What you should do. Copy each line exactly. Drop every picture.

Provided data.
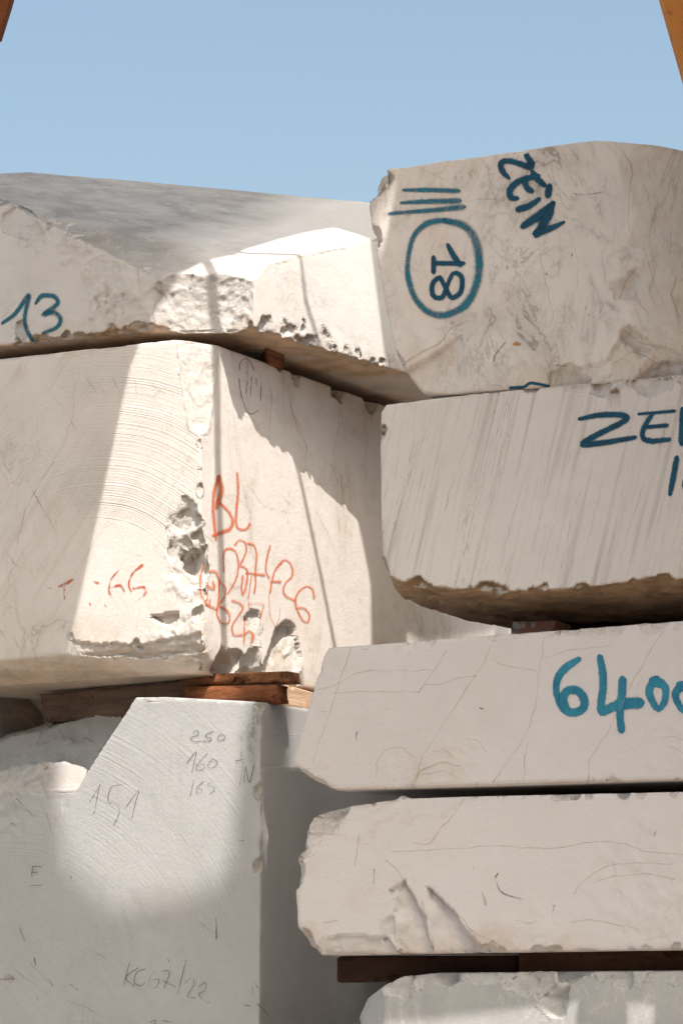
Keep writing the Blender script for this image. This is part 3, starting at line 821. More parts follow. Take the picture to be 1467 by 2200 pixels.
at = me.attributes.new('crust', 'FLOAT', 'POINT'); at.data.foreach_set('value', cr.astype(np.float32))
dz = (fbm(co, 6, 4, 8) * .02 + facet(co, 10, 9) * .012) * cr
co2 = co + nr * dz[:, None]; me.vertices.foreach_set('co', co2.ravel()); me.update()
tag(znb, 'marble block with steep parallel grey streaks and a rough brown crust underneath', 'marble block', 'quarried marble blocks')

# third: 6400
SX = [(708, 1391), (698, 1400), (690, 1440), (664, 1522), (640, 1590), (628, 1642), (660, 1672), (720, 1698), (1000, 1690), (1467, 1676), (1640, 1662), (1640, 1320), (1467, 1347), (1090, 1366), (800, 1385)]
M_SX = marble('marble_plain', base=(.605, .568, .560), base2=(.575, .538, .528), vein=(.46, .38, .31), vein_amt=.25, vein_rot=(0, .5, 0), vein_sc=(1, 1, .6), vein_scale=1.5, vein_w=.007, seed=19.0, ochre=.08, specks=.5)
sxb = block('marble_block', [slab(SX, -.03, 1.9)], [
    ch(pS(672, 1682, -.03), .16, .05, nS * .5 - up_ - nT * .5, .015, 12), ch(pS(692, 1440, -.03), .03, .01, -nT, .01, 20), *nicks([(708, 1391), (800, 1385), (1090, 1366), (1467, 1347)], nS + up_, 26, 5, -.03), *nicks([(740, 1698), (1000, 1690), (1467, 1676)], nS - up_, 26, 6, -.03),
    ('bump', pS(850, 1650, -.03), .07, .003, 16, nS), ('bump', pS(980, 1640, -.03), .12, .004, 14, nS), ('bump', pS(1440, 1600, -.03), .12, .004, 14, nS),
    ('stain', pS(930, 1660, -.03), .16, .6), ('stain', pS(690, 1690, -.03), .12, 1.0), soften(.5)],
    M_SX, RZS, voxel=.0105, edge=(.006, .018), seed=71, stain_w=.025, facets=.006)
tag(sxb, 'smooth pale marble slab with a turquoise painted number starting 64', 'marble block', 'quarried marble blocks')

# fourth
FO = [(656, 1757), (652, 1775), (643, 1815), (633, 1870), (633, 1930), (637, 1990), (650, 2025), (690, 2053), (800, 2052), (1467, 2041), (1640, 2033), (1640, 1697), (1467, 1706), (1000, 1711), (850, 1716), (740, 1733), (690, 1740)]
M_FO = marble('marble_stained', base=(.62, .582, .575), base2=(.59, .552, .54), vein=(.45, .34, .25), vein_amt=.35, vein_rot=(0, .2, 0), vein_sc=(1, 1, 1.4), vein_scale=1.7, vein_w=.010, seed=25.5, ochre=.25, specks=.5, stain_col=(.47, .31, .18))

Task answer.
Keep writing the Blender script for this image. This is part 3, starting at line 821. More parts follow. Take the picture to be 1467 by 2200 pixels.
at = me.attributes.new('crust', 'FLOAT', 'POINT'); at.data.foreach_set('value', cr.astype(np.float32))
dz = (fbm(co, 6, 4, 8) * .02 + facet(co, 10, 9) * .012) * cr
co2 = co + nr * dz[:, None]; me.vertices.foreach_set('co', co2.ravel()); me.update()
tag(znb, 'marble block with steep parallel grey streaks and a rough brown crust underneath', 'marble block', 'quarried marble blocks')

# third: 6400
SX = [(708, 1391), (698, 1400), (690, 1440), (664, 1522), (640, 1590), (628, 1642), (660, 1672), (720, 1698), (1000, 1690), (1467, 1676), (1640, 1662), (1640, 1320), (1467, 1347), (1090, 1366), (800, 1385)]
M_SX = marble('marble_plain', base=(.605, .568, .560), base2=(.575, .538, .528), vein=(.46, .38, .31), vein_amt=.25, vein_rot=(0, .5, 0), vein_sc=(1, 1, .6), vein_scale=1.5, vein_w=.007, seed=19.0, ochre=.08, specks=.5)
sxb = block('marble_block', [slab(SX, -.03, 1.9)], [
    ch(pS(672, 1682, -.03), .16, .05, nS * .5 - up_ - nT * .5, .015, 12), ch(pS(692, 1440, -.03), .03, .01, -nT, .01, 20), *nicks([(708, 1391), (800, 1385), (1090, 1366), (1467, 1347)], nS + up_, 26, 5, -.03), *nicks([(740, 1698), (1000, 1690), (1467, 1676)], nS - up_, 26, 6, -.03),
    ('bump', pS(850, 1650, -.03), .07, .003, 16, nS), ('bump', pS(980, 1640, -.03), .12, .004, 14, nS), ('bump', pS(1440, 1600, -.03), .12, .004, 14, nS),
    ('stain', pS(930, 1660, -.03), .16, .6), ('stain', pS(690, 1690, -.03), .12, 1.0), soften(.5)],
    M_SX, RZS, voxel=.0105, edge=(.006, .018), seed=71, stain_w=.025, facets=.006)
tag(sxb, 'smooth pale marble slab with a turquoise painted number starting 64', 'marble block', 'quarried marble blocks')

# fourth
FO = [(656, 1757), (652, 1775), (643, 1815), (633, 1870), (633, 1930), (637, 1990), (650, 2025), (690, 2053), (800, 2052), (1467, 2041), (1640, 2033), (1640, 1697), (1467, 1706), (1000, 1711), (850, 1716), (740, 1733), (690, 1740)]
M_FO = marble('marble_stained', base=(.62, .582, .575), base2=(.59, .552, .54), vein=(.45, .34, .25), vein_amt=.35, vein_rot=(0, .2, 0), vein_sc=(1, 1, 1.4), vein_scale=1.7, vein_w=.010, seed=25.5, ochre=.25, specks=.5, stain_col=(.47, .31, .18))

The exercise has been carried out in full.